— START OF Recorded data —

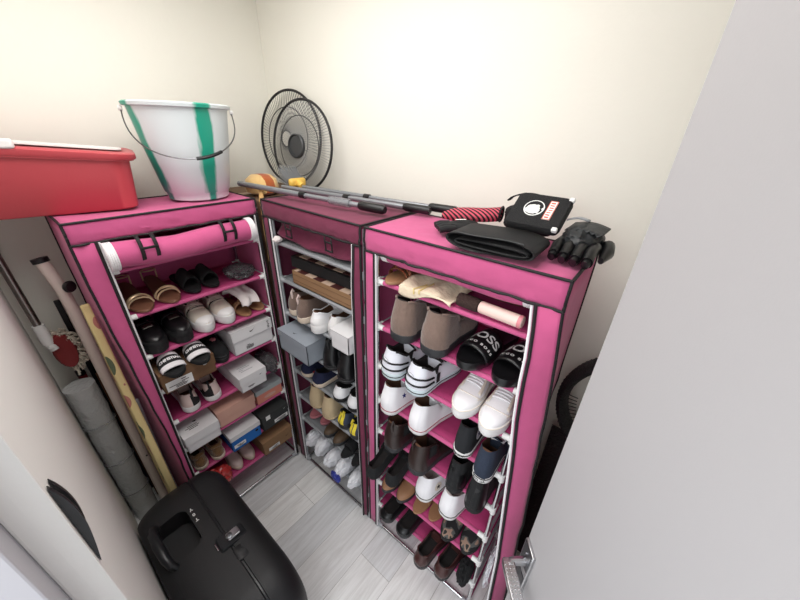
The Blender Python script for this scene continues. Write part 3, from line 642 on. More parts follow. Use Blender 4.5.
# --- middle rack (2)
R2 = 'shelf of maroon rack'
pair(2, 3, 'chukka_boot', lambda o: build_shoe(o, CHUK, BROWNS, CREAMR, LINB, [('pull', BLUSH), ('laces', BROWNS), ('heelstrip', BROWNS)]), .28, 'taupe suede chukka boot with pale sole on third '+R2, 'boot', (-.212, .012), (-.122, .03), angs=(0, -4))
pair(2, 3, 'sneaker', lambda o: build_shoe(o, CHK, WHT, RUBW, LINB, [('laces', WHT), ('tongue', WHT), ('collar', WHT), ('heelcap', RUBW), ('side', OFFW)]), .285,
     'chunky white sneaker heel outward on third '+R2, 'shoe', (-.004, .042), (.083, .014), angs=(0, 0))
pair(2, 4, 'ankle_boot', lambda o: build_shoe(o, BOOT, BLKL, BLKM, LIND, [('elastic', BLKS), ('heelcap', BLKL), ('stripe', DKRUB), ('pull', BLKS)]), .28, 'glossy black leather boot on fourth '+R2, 'boot', (.05, .03), (.165, .045), angs=(-3, -3))
pair(2, 5, 'plimsoll', lambda o: build_shoe(o, LOW, NAVY, CREAMR, LIND, [('collar', NAVY), ('heelstrip', NAVY)], extra=lambda r, u, s, L: MB().grid(lambda a, b: L.S(.13+.05*a, .98-.1*b, .003), 2, 2).build('red_tab', mat('red_tab', (190, 40, 44), .6), u)), .265,
     'navy canvas shoe with pale sole on fifth '+R2, 'shoe', (-.178, .012), (-.07, .022), angs=(0, -4))
pair(2, 5, 'sneaker', lambda o: build_shoe(o, LOW, WHT, BLKM, LIND, [('laces', WHT), ('collar', BLKM), ('side', BLKM)]), .265, 'white sneaker with black sole on fifth '+R2, 'shoe', (.088, .02), (.186, .018), angs=(0, 0))
pair(2, 6, 'soft_boot', lambda o: build_shoe(o, Last(L=.26, h0=.012, C0=.135, C1=.116, V0=.09, V1=.06, op=.42, W=.104), BEIGE, BEIGE, LINB, [('heelstrip', BEIGE), ('collar', BEIGE)]), .26, 'beige suede soft boot on sixth '+R2, 'boot', (-.125, .016), (-.012, .022), angs=(0, 0))
pair(2, 6, 'running_shoe', lambda o: build_shoe(o, SNK, NAVYG, DKRUB, LIND, [('laces', YELL), ('collar', NAVYG), ('pull', YELL), ('side', YELL), ('heelstrip', YELL)]), .275, 'grey-blue running shoe with yellow trim on sixth '+R2, 'shoe', (.1, .014), (.192, .02), angs=(0, 0))
pair(2, 7, 'slipper', lambda o: slide(o, ROSE, ROSE, [], BLKS, L=.24, W=.085, h=.02), .24, 'pink slide slipper on seventh '+R2, 'slipper', (-.215, -.02), (-.13, -.03), toe_out=True, angs=(0, 0))
pair(2, 7, 'loafer', lambda o: build_shoe(o, LOAF, M_('olive_brown_leather', (84, 66, 48), rough=.6, bump=.2, bscale=50), DKRUB, LIND, [('strap', CHOC), ('collar', CHOC)]), .265, 'worn brown shoe pointing outward on seventh '+R2, 'shoe', (-.045, .012), (.036, .016), toe_out=True)
pair(2, 7, 'slipper', lambda o: slide(o, BLKS, BLKS, [], BLKS, L=.25, W=.09, h=.016), .25, 'black slide slipper on seventh '+R2, 'slipper', (.124, .04), (.2, .036), toe_out=True, angs=(0, 0))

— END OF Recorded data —

[Work required]:
Write out the whole listing again, exactly, with no pictures.

[Answer to the task]:
The Blender Python script for this scene continues. Write part 3, from line 642 on. More parts follow. Use Blender 4.5.
# --- middle rack (2)
R2 = 'shelf of maroon rack'
pair(2, 3, 'chukka_boot', lambda o: build_shoe(o, CHUK, BROWNS, CREAMR, LINB, [('pull', BLUSH), ('laces', BROWNS), ('heelstrip', BROWNS)]), .28, 'taupe suede chukka boot with pale sole on third '+R2, 'boot', (-.212, .012), (-.122, .03), angs=(0, -4))
pair(2, 3, 'sneaker', lambda o: build_shoe(o, CHK, WHT, RUBW, LINB, [('laces', WHT), ('tongue', WHT), ('collar', WHT), ('heelcap', RUBW), ('side', OFFW)]), .285,
     'chunky white sneaker heel outward on third '+R2, 'shoe', (-.004, .042), (.083, .014), angs=(0, 0))
pair(2, 4, 'ankle_boot', lambda o: build_shoe(o, BOOT, BLKL, BLKM, LIND, [('elastic', BLKS), ('heelcap', BLKL), ('stripe', DKRUB), ('pull', BLKS)]), .28, 'glossy black leather boot on fourth '+R2, 'boot', (.05, .03), (.165, .045), angs=(-3, -3))
pair(2, 5, 'plimsoll', lambda o: build_shoe(o, LOW, NAVY, CREAMR, LIND, [('collar', NAVY), ('heelstrip', NAVY)], extra=lambda r, u, s, L: MB().grid(lambda a, b: L.S(.13+.05*a, .98-.1*b, .003), 2, 2).build('red_tab', mat('red_tab', (190, 40, 44), .6), u)), .265,
     'navy canvas shoe with pale sole on fifth '+R2, 'shoe', (-.178, .012), (-.07, .022), angs=(0, -4))
pair(2, 5, 'sneaker', lambda o: build_shoe(o, LOW, WHT, BLKM, LIND, [('laces', WHT), ('collar', BLKM), ('side', BLKM)]), .265, 'white sneaker with black sole on fifth '+R2, 'shoe', (.088, .02), (.186, .018), angs=(0, 0))
pair(2, 6, 'soft_boot', lambda o: build_shoe(o, Last(L=.26, h0=.012, C0=.135, C1=.116, V0=.09, V1=.06, op=.42, W=.104), BEIGE, BEIGE, LINB, [('heelstrip', BEIGE), ('collar', BEIGE)]), .26, 'beige suede soft boot on sixth '+R2, 'boot', (-.125, .016), (-.012, .022), angs=(0, 0))
pair(2, 6, 'running_shoe', lambda o: build_shoe(o, SNK, NAVYG, DKRUB, LIND, [('laces', YELL), ('collar', NAVYG), ('pull', YELL), ('side', YELL), ('heelstrip', YELL)]), .275, 'grey-blue running shoe with yellow trim on sixth '+R2, 'shoe', (.1, .014), (.192, .02), angs=(0, 0))
pair(2, 7, 'slipper', lambda o: slide(o, ROSE, ROSE, [], BLKS, L=.24, W=.085, h=.02), .24, 'pink slide slipper on seventh '+R2, 'slipper', (-.215, -.02), (-.13, -.03), toe_out=True, angs=(0, 0))
pair(2, 7, 'loafer', lambda o: build_shoe(o, LOAF, M_('olive_brown_leather', (84, 66, 48), rough=.6, bump=.2, bscale=50), DKRUB, LIND, [('strap', CHOC), ('collar', CHOC)]), .265, 'worn brown shoe pointing outward on seventh '+R2, 'shoe', (-.045, .012), (.036, .016), toe_out=True)
pair(2, 7, 'slipper', lambda o: slide(o, BLKS, BLKS, [], BLKS, L=.25, W=.09, h=.016), .25, 'black slide slipper on seventh '+R2, 'slipper', (.124, .04), (.2, .036), toe_out=True, angs=(0, 0))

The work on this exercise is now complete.